>> BEGIN TASK INPUTS

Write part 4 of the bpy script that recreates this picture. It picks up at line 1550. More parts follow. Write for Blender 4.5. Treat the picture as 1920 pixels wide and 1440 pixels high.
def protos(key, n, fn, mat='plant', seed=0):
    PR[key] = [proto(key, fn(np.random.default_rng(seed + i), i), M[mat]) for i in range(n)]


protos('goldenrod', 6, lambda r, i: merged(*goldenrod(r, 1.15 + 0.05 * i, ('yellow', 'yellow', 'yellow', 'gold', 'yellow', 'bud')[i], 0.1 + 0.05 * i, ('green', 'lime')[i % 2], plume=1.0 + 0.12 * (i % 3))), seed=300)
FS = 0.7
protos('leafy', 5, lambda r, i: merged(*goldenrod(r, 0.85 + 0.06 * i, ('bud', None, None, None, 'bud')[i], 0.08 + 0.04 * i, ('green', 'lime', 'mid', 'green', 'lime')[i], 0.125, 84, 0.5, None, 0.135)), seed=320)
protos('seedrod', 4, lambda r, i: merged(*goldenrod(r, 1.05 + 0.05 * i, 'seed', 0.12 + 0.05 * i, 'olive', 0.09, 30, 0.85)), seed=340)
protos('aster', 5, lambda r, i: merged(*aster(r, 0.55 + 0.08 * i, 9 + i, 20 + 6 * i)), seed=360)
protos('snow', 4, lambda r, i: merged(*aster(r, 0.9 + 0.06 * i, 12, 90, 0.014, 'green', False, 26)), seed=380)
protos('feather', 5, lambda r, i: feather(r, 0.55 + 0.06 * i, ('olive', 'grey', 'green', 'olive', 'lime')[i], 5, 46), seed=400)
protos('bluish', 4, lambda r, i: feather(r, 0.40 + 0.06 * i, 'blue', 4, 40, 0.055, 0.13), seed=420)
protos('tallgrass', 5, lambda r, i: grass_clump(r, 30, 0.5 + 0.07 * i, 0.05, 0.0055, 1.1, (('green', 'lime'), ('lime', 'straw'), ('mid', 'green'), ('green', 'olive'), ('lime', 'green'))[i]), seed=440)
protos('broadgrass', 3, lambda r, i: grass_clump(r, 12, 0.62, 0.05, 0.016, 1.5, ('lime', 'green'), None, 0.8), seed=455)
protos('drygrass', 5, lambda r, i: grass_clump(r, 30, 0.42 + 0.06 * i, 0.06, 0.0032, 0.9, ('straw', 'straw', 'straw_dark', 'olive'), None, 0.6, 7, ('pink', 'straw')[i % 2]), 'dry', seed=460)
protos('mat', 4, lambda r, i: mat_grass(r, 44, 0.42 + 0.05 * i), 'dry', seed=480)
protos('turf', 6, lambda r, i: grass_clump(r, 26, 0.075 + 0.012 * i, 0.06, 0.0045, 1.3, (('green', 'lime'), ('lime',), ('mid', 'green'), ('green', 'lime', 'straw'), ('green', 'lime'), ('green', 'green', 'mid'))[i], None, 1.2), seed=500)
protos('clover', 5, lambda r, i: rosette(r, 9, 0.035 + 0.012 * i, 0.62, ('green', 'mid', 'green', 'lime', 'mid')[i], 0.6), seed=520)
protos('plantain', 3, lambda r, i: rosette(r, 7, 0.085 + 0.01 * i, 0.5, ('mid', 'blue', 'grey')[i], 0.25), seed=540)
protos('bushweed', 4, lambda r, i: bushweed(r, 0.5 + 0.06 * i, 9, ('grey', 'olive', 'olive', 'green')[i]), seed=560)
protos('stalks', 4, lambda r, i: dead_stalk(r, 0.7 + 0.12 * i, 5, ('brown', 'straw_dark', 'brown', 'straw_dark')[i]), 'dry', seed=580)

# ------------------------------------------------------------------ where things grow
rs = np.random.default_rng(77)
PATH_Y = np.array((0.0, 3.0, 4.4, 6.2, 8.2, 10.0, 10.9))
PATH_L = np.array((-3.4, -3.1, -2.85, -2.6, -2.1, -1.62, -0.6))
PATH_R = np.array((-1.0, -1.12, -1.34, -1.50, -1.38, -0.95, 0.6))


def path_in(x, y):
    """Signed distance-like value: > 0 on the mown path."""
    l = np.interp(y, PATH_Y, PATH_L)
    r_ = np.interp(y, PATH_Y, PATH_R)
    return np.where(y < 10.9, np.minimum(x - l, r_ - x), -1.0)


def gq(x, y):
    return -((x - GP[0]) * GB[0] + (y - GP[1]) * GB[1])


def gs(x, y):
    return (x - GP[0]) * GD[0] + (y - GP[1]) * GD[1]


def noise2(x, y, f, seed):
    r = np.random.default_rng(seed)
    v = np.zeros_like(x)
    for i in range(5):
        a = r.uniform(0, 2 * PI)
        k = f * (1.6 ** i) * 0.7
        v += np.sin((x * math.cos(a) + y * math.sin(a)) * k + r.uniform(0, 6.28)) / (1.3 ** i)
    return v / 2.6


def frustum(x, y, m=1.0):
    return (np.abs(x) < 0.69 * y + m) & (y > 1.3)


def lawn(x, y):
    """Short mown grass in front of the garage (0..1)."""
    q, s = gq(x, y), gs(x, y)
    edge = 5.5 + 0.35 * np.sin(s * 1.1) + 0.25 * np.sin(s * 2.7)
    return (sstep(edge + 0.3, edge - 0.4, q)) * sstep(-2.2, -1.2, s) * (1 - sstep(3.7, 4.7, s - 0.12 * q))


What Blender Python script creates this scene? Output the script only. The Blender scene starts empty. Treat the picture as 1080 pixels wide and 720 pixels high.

>> END TASK INPUTS

TASK INSTRUCTIONS: Your answer should be one number: how many lines of the listing include the word "script".

ANSWER TO THIS EXERCISE: 2